I've never been to a conference where the press was more walled off. And this was a conference by a media company! First off, laptops weren't allowed in the main presentation room -- too "distracting." (Who's distracted by a guy with a laptop in the back of the room?) So there was no way to post real-time updates from the main room. That meant we were stuck down in the press room, watching the conference on TV.
To boot, the press wasn't allowed in the lunch roundtables. Or the cocktail reception before dinner. Or the dinner. Or the "cordials" after dinner. Or the breakfast roundtables the following day. Practically speaking, this all but precluded press from having unscripted encounters with conference participants and speakers -- always the best parts of these conferences.

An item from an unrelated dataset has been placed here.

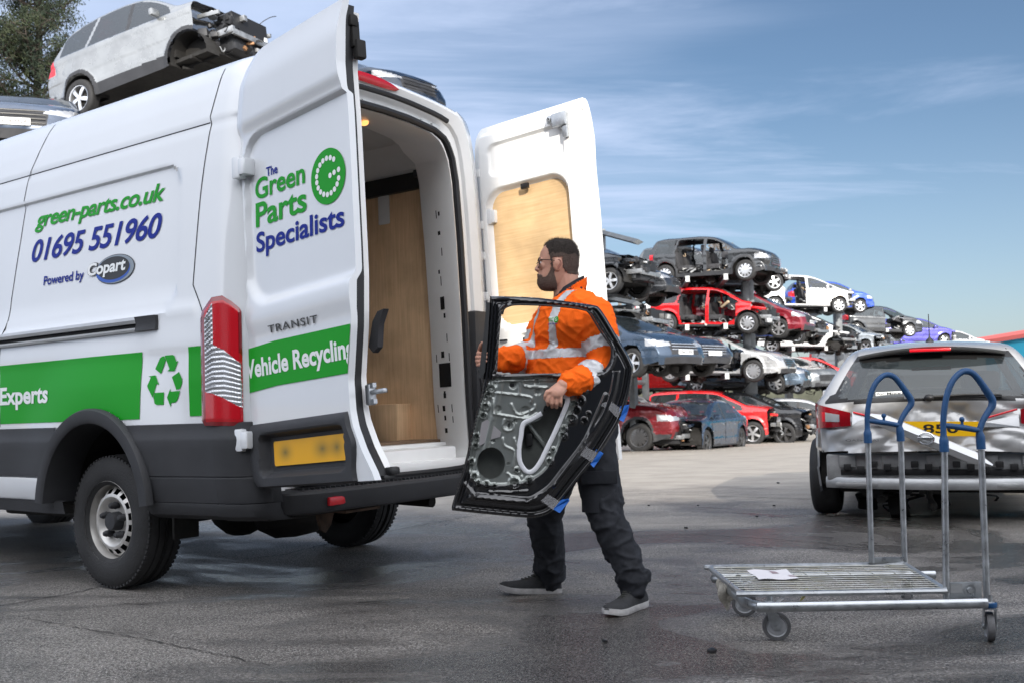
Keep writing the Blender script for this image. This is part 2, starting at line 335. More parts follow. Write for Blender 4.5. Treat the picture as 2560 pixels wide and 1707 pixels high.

We were at least fed dinner, but -- and this was the unkindest cut of all -- no alcohol. You don't deny journalists their booze! You just don't.
So basically, press got to watch the thing on TV in a dry basement room. Perhaps if the conference sessions had been scintillating -- or at least as entertaining as last year, when none of these press restrictions were in effect -- it would have been all right. But frankly, the conference was boring, wonky, and flat. Corporate PR was dutifully delivered by folks like Ford CEO Alan Mulally and Duke CEO Jim Rogers, in the face of questioning that could charitably be described as friendly. Gore delivered his usual shtick. Inane cranks like Bjorn Lomborg and Vaclav Klaus delivered their usual shtick. And so on.
So I could squeeze another post out if I tried, give the thing a little more publicity, but I never got my beer, so eff it. I already tweeted that b*tch anyway.